**Set problem**
Starting at the first line of the data below, write out each line exactly until you reach the line containing "return 1000+2000*x/f, 1000-2000*u/f", and include that line too.

**Dataset excerpt**
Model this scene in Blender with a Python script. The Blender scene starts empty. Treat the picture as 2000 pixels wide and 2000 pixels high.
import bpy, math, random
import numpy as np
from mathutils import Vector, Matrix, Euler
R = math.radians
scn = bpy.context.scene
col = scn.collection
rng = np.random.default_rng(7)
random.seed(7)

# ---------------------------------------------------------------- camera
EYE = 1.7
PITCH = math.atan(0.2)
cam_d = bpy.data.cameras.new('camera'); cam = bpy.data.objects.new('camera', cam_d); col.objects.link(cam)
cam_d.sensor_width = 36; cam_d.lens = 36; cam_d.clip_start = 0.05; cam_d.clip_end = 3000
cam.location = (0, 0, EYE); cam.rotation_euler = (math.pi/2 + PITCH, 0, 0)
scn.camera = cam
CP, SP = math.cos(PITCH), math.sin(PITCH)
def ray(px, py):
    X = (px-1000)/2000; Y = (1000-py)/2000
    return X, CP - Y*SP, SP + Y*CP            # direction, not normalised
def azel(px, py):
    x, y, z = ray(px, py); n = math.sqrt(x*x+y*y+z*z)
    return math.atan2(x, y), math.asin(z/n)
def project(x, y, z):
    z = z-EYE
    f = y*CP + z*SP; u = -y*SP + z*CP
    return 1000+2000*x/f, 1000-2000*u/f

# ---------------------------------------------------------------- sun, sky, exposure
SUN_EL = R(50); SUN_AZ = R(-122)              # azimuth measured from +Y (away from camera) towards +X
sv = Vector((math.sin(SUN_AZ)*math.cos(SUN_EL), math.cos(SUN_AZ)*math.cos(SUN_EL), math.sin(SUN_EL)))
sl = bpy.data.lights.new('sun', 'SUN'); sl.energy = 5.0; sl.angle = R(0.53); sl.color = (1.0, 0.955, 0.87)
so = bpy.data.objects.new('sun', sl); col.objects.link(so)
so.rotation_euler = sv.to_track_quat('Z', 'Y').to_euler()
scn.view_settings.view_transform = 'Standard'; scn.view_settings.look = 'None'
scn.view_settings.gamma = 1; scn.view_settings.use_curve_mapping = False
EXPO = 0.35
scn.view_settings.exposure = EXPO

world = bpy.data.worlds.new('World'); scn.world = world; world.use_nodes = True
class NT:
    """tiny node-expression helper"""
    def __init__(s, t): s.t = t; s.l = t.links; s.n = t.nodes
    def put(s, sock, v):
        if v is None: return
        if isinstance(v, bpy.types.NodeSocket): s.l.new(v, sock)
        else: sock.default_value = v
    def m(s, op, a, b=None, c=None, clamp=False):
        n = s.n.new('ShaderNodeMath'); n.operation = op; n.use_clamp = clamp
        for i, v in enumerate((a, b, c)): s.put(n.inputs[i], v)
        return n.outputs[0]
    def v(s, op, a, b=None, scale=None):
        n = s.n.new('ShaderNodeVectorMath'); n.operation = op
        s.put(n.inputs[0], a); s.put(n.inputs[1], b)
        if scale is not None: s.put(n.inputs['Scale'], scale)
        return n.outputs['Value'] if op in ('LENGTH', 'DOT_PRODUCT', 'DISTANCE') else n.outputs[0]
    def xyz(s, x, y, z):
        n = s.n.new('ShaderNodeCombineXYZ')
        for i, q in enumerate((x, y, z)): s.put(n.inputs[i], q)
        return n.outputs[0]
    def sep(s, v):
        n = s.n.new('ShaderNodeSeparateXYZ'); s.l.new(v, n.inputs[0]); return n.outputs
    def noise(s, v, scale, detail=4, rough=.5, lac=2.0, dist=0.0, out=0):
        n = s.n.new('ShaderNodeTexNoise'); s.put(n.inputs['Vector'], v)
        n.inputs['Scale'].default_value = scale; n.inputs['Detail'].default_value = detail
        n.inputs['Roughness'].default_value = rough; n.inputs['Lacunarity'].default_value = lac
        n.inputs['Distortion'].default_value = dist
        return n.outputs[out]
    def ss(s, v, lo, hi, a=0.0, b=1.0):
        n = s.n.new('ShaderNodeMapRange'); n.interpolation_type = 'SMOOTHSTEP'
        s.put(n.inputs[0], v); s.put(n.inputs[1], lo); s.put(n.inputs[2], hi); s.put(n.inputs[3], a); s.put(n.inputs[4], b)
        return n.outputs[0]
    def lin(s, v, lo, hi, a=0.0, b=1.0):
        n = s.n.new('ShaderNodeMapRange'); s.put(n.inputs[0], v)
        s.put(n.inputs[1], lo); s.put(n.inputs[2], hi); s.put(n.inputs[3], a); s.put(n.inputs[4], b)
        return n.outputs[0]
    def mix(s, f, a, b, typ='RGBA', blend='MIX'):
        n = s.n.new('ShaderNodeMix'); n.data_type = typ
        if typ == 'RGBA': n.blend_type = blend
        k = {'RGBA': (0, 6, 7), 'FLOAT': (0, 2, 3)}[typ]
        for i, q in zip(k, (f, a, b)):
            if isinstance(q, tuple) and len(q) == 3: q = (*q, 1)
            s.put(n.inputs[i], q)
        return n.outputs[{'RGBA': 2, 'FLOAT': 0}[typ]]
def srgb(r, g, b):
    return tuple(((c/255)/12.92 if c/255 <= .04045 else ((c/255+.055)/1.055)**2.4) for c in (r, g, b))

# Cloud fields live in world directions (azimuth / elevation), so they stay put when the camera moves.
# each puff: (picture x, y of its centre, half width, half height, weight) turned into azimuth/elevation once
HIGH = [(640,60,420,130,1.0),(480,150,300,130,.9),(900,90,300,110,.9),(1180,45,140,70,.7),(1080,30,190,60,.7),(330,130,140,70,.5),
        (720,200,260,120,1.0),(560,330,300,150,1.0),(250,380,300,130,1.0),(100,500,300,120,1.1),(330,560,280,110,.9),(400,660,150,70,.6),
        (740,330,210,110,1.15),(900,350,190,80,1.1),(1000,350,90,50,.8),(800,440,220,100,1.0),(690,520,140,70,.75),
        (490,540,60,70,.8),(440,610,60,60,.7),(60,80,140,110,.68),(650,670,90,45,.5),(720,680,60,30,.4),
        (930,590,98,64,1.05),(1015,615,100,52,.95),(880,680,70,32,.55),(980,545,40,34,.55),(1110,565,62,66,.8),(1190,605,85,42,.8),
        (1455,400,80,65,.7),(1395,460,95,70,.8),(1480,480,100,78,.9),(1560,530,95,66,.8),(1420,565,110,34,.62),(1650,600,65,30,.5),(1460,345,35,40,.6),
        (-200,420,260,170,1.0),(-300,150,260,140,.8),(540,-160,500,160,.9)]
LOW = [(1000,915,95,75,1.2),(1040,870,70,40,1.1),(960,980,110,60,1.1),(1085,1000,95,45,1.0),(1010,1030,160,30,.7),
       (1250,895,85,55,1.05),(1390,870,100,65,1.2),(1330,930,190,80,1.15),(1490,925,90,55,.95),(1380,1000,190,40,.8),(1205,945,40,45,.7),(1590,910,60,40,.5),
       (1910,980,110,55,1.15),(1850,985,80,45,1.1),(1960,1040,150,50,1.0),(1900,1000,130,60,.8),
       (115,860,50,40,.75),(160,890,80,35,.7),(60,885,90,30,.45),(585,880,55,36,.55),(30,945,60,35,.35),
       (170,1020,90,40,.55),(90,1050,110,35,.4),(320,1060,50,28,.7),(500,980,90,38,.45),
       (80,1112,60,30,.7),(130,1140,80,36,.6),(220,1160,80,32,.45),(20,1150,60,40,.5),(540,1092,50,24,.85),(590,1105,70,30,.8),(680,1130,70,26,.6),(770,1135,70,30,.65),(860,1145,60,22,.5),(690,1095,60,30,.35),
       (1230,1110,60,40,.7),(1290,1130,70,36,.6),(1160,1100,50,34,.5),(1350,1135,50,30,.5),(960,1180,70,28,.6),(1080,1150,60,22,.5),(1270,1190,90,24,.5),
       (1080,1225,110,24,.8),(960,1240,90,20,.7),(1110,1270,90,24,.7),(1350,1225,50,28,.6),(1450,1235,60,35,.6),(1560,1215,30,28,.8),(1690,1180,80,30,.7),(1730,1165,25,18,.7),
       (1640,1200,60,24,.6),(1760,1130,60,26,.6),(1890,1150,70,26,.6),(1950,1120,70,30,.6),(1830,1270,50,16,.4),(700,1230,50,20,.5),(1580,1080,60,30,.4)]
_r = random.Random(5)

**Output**
Model this scene in Blender with a Python script. The Blender scene starts empty. Treat the picture as 2000 pixels wide and 2000 pixels high.
import bpy, math, random
import numpy as np
from mathutils import Vector, Matrix, Euler
R = math.radians
scn = bpy.context.scene
col = scn.collection
rng = np.random.default_rng(7)
random.seed(7)

# ---------------------------------------------------------------- camera
EYE = 1.7
PITCH = math.atan(0.2)
cam_d = bpy.data.cameras.new('camera'); cam = bpy.data.objects.new('camera', cam_d); col.objects.link(cam)
cam_d.sensor_width = 36; cam_d.lens = 36; cam_d.clip_start = 0.05; cam_d.clip_end = 3000
cam.location = (0, 0, EYE); cam.rotation_euler = (math.pi/2 + PITCH, 0, 0)
scn.camera = cam
CP, SP = math.cos(PITCH), math.sin(PITCH)
def ray(px, py):
    X = (px-1000)/2000; Y = (1000-py)/2000
    return X, CP - Y*SP, SP + Y*CP            # direction, not normalised
def azel(px, py):
    x, y, z = ray(px, py); n = math.sqrt(x*x+y*y+z*z)
    return math.atan2(x, y), math.asin(z/n)
def project(x, y, z):
    z = z-EYE
    f = y*CP + z*SP; u = -y*SP + z*CP
    return 1000+2000*x/f, 1000-2000*u/f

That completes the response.